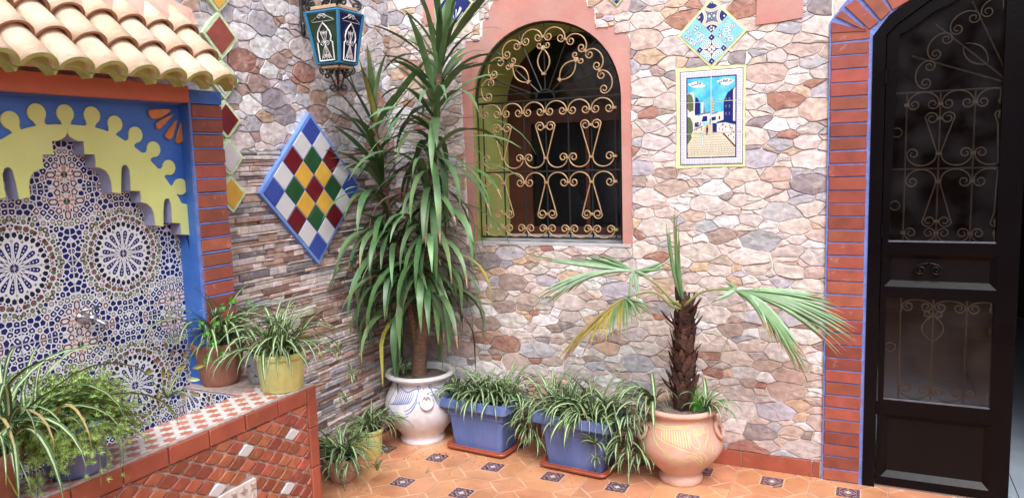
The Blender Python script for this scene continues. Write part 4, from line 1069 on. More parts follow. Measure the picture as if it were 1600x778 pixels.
allp = [(a, b, r) for a, b, r in done if r < .09]
for idx, (u, v, R) in enumerate(fills):
    poly = [(0, 0), (TW, 0), (TW, TH), (0, TH)]
    for (a, b, r) in sorted((q for q in allp if q[:2] != (u, v)), key=lambda q: math.dist(q[:2], (u, v)))[:14]:
        poly = clip_half(poly, 2 * (a - u), 2 * (b - v), (a * a + b * b - r * r) - (u * u + v * v - R * R))
        if len(poly) < 3: break
    poly = [p for p in poly if math.dist(p, (u, v)) < R * 2.6]
    if len(poly) < 3 or area(poly) < 2e-5: continue
    c = cen(poly); g_ = .0023
    q = poly       # even inset: clip by every edge moved inwards
    for i in range(len(poly)):
        p1_, p2_ = poly[i], poly[(i + 1) % len(poly)]; ex_, ey_ = p2_[0] - p1_[0], p2_[1] - p1_[1]; L2 = math.hypot(ex_, ey_)
        if L2 < 1e-6: continue
        nx_, ny_ = ey_ / L2, -ex_ / L2
        if nx_ * (c[0] - p1_[0]) + ny_ * (c[1] - p1_[1]) > 0: nx_, ny_ = -nx_, -ny_
        q = clip_half(q, nx_, ny_, nx_ * p1_[0] + ny_ * p1_[1] - g_)
        if len(q) < 3: break
    if len(q) < 3 or area(q) < 6e-6: continue
    big = area(q) > 7e-5; k_ = idx % 7
    if big and k_ == 3: rosette(*cen(q), R * .86, 8, 2, 5)
    elif big and k_ == 5: zl.append((q, 1)); zl.append((grow(q, .40), 0))
    elif big and k_ == 6: zl.append((q, 4 if idx % 2 else 3)); zl.append((grow(q, .5), 0))
    else:
        # a notch turns the cell into the arrow-like kite of the real tilework
        far_ = max(q, key=lambda p: math.dist(p, SC)); zl.append((q, 1 if big or k_ < 3 else (2, 4, 2, 1)[k_ % 4]))
        if big and k_ % 2: zl.append((grow(q, .28), 0))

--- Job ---
Leave the pictures out, and print every line of the listing exactly as written.

--- Solution ---
The Blender Python script for this scene continues. Write part 4, from line 1069 on. More parts follow. Measure the picture as if it were 1600x778 pixels.
allp = [(a, b, r) for a, b, r in done if r < .09]
for idx, (u, v, R) in enumerate(fills):
    poly = [(0, 0), (TW, 0), (TW, TH), (0, TH)]
    for (a, b, r) in sorted((q for q in allp if q[:2] != (u, v)), key=lambda q: math.dist(q[:2], (u, v)))[:14]:
        poly = clip_half(poly, 2 * (a - u), 2 * (b - v), (a * a + b * b - r * r) - (u * u + v * v - R * R))
        if len(poly) < 3: break
    poly = [p for p in poly if math.dist(p, (u, v)) < R * 2.6]
    if len(poly) < 3 or area(poly) < 2e-5: continue
    c = cen(poly); g_ = .0023
    q = poly       # even inset: clip by every edge moved inwards
    for i in range(len(poly)):
        p1_, p2_ = poly[i], poly[(i + 1) % len(poly)]; ex_, ey_ = p2_[0] - p1_[0], p2_[1] - p1_[1]; L2 = math.hypot(ex_, ey_)
        if L2 < 1e-6: continue
        nx_, ny_ = ey_ / L2, -ex_ / L2
        if nx_ * (c[0] - p1_[0]) + ny_ * (c[1] - p1_[1]) > 0: nx_, ny_ = -nx_, -ny_
        q = clip_half(q, nx_, ny_, nx_ * p1_[0] + ny_ * p1_[1] - g_)
        if len(q) < 3: break
    if len(q) < 3 or area(q) < 6e-6: continue
    big = area(q) > 7e-5; k_ = idx % 7
    if big and k_ == 3: rosette(*cen(q), R * .86, 8, 2, 5)
    elif big and k_ == 5: zl.append((q, 1)); zl.append((grow(q, .40), 0))
    elif big and k_ == 6: zl.append((q, 4 if idx % 2 else 3)); zl.append((grow(q, .5), 0))
    else:
        # a notch turns the cell into the arrow-like kite of the real tilework
        far_ = max(q, key=lambda p: math.dist(p, SC)); zl.append((q, 1 if big or k_ < 3 else (2, 4, 2, 1)[k_ % 4]))
        if big and k_ % 2: zl.append((grow(q, .28), 0))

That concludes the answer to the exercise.